Have you chatted with the author of the VX commander software? It seems like he's been busy for a long time and he might be willing to send you his source code for that alpha version of the tool.
I haven't, but other people have reportedly solicited some input from him and have not been very pleased with the results.
Regardless, I'd be willing to work with you on this one if you want (if that works for how you develop things) and, if it came down to it, I could loan you my VX5.
Your call. I'd be glad to do the work and get it back to you if you want to send it. I'm able to reverse engineer most radios in about 48 hours (wall clock time) depending on what else I have going on.

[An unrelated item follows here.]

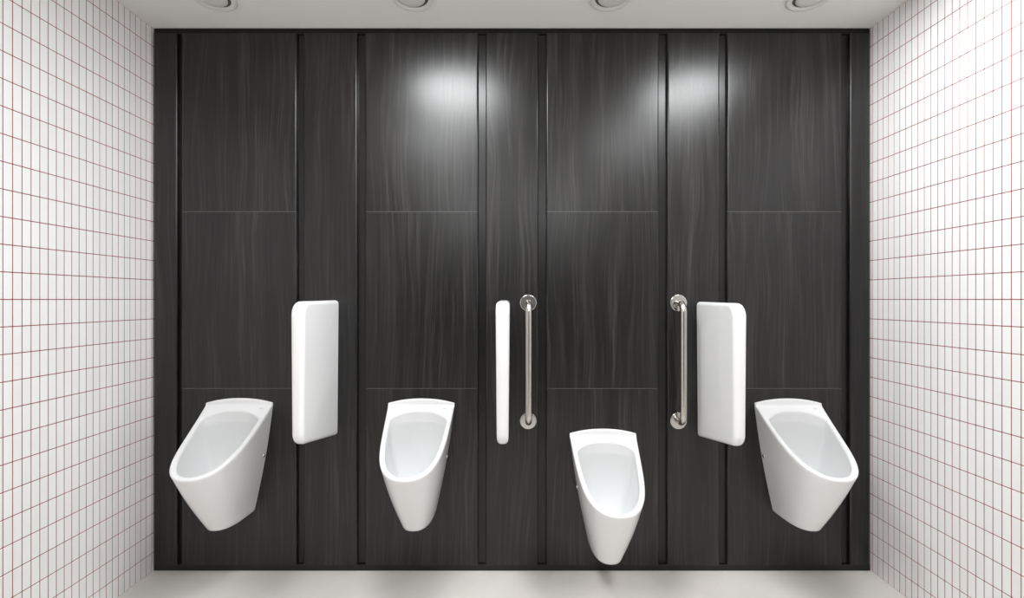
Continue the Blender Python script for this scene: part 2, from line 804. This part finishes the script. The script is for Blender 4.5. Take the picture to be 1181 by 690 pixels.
# ---------------------------------------------------------------- ceiling fittings
def make_fitting():
    root = thing('recessed_downlight', '', 'ceiling light', (0, 0, H), 'round ceiling fittings above the urinals')
    bm = bmesh.new()
    lathe(bm, ((.090, 0), (.090, -.0022), (.0955, -.0026), (.0955, -.0060), (.094, -.0078), (.088, -.0082), (.074, -.0060), (.0715, -.0048), (.0705, 0)), 72)
    link('trim_ring', bm, M_fit, root, smooth=True, angle=math.radians(50))
    bm = bmesh.new()
    # grey disc painting in the recess shade, bared on one side by the insert
    lathe(bm, ((.0712, -.0003), (.0712, -.0008), (0, -.0008), (0, -.0003)), 72)
    link('shade_disc', bm, M_shade, root)
    bm = bmesh.new()
    lathe(bm, ((.0625, -.0008), (.0630, -.0040), (.0610, -.0062), (.045, -.0075), (0, -.0085)), 72, Matrix.Translation((-.0065, 0, 0)))
    link('lamp_insert', bm, M_fit, root, smooth=True, angle=math.radians(50))
    return root


fit = make_fitting()
for i, (x, lab) in enumerate(((-1.378, 'round white ceiling fitting above the urinal by the left tiled wall'),
                              (-.459, 'round white ceiling fitting above the second urinal from the left'),
                              (.455, 'round white ceiling fitting above the low urinal between the grab bars'),
                              (1.375, 'round white ceiling fitting above the urinal by the right tiled wall'))):
    o = fit if i == 0 else copy_tree(fit)
    o.location = (x, -.233, H)
    o.rotation_euler = (0, 0, 0 if x < 0 else math.pi)
    o['label'] = lab


# ---------------------------------------------------------------- lamps and added fill
def lamp(x, p, power, r=.07, spread=178):
    li = bpy.data.lights.new('ceiling_lamp', 'AREA')
    li.shape = 'DISK'
    li.size = 2 * r
    li.energy = power
    li.spread = math.radians(spread)
    li.color = (.965, .99, 1)
    o = bpy.data.objects.new('ceiling_lamp', li)
    C.objects.link(o)
    o.location = (x, -p, H - .004)
    return o


def added_fill(x, p, power, r=.11):  # added fill behind the camera, not a known fitting
    li = bpy.data.lights.new('fill_light', 'POINT')
    li.shadow_soft_size = r
    li.energy = power
    li.color = (.965, .99, 1)
    o = bpy.data.objects.new('fill_light', li)
    C.objects.link(o)
    o.location = (x, -p, H - .26)


lamp(-.375, .76, 26, .272)
lamp(1.165, .76, 21, .262)
lamp(-.62, 1.65, 15, .3)
lamp(1.0, 1.65, 11, .3)
for x in (-.6, .6):
    added_fill(x, 3.2, 13, .2)
    added_fill(x, 4.3, 12, .2)

w = bpy.data.worlds.new('World')
bpy.context.scene.world = w
w.use_nodes = True
w.node_tree.nodes['Background'].inputs[0].default_value = (.8, .85, .9, 1)
w.node_tree.nodes['Background'].inputs[1].default_value = .2

# ---------------------------------------------------------------- camera
cam = bpy.data.cameras.new('camera')
co = bpy.data.objects.new('camera', cam)
C.objects.link(co)
co.location = (0, -D0, EYE)
co.rotation_euler = (math.radians(90), 0, 0)
cam.sensor_fit = 'HORIZONTAL'
cam.sensor_width = 36
cam.lens = 36 * (S * D0) / 1181
cam.shift_x = 0
cam.shift_y = .5 / 1181
cam.clip_start = .01
sc = bpy.context.scene
sc.camera = co
sc.view_settings.view_transform = 'Standard'
sc.view_settings.look = 'None'
sc.view_settings.exposure = -0.08
sc.view_settings.gamma = 1
sc.view_settings.use_curve_mapping = False
sc.cycles.max_bounces = 10
sc.cycles.diffuse_bounces = 6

Oh.. interesting and thanks for setting me strait. There has to be a way to make a change to the GUI that would maybe give a pop-up about this fact.
Well, I could. It used to be that the live radios were treated a little differently in the UI than the clone types, and it generated confusion for a lot of people. Moving to a more unified approach has made it a lot easier to use. Maybe a "FYI this is live" pop-up with a "don't show me this again" checkbox would be appropriate.
- When a radio's data is downloaded, load it's data into the table but
have say the first column naming which radio it came from
- When the next radio's data is downloaded, merge that into the table.
If a given row is identical from both radios, change the 1st row cell's name to reflect both radios
- If a given row (memory slot) are different (conflict), add an
additional row reflecting the 2nd radio's name, it's data, and maybe put it in a different color
- alternatively, maybe these radios have a unique ID like a serial
number, user setable name, etc. so use that
- offer a pulldown for this conflict row and ideally REMEMBER this
decision (maybe this remembering would be more troublesome than what it's worth):
- override the master row
- move to memory slot: ### (drag and drop would be slick but that might
be hard in Python)
- keep unique to this radio
- delete
Feel free to document the above in a tracker item to (a) remind me and (b) preserve it for when we get there. You can do that here:
http://trac.chirp.danplanet.com
Thanks!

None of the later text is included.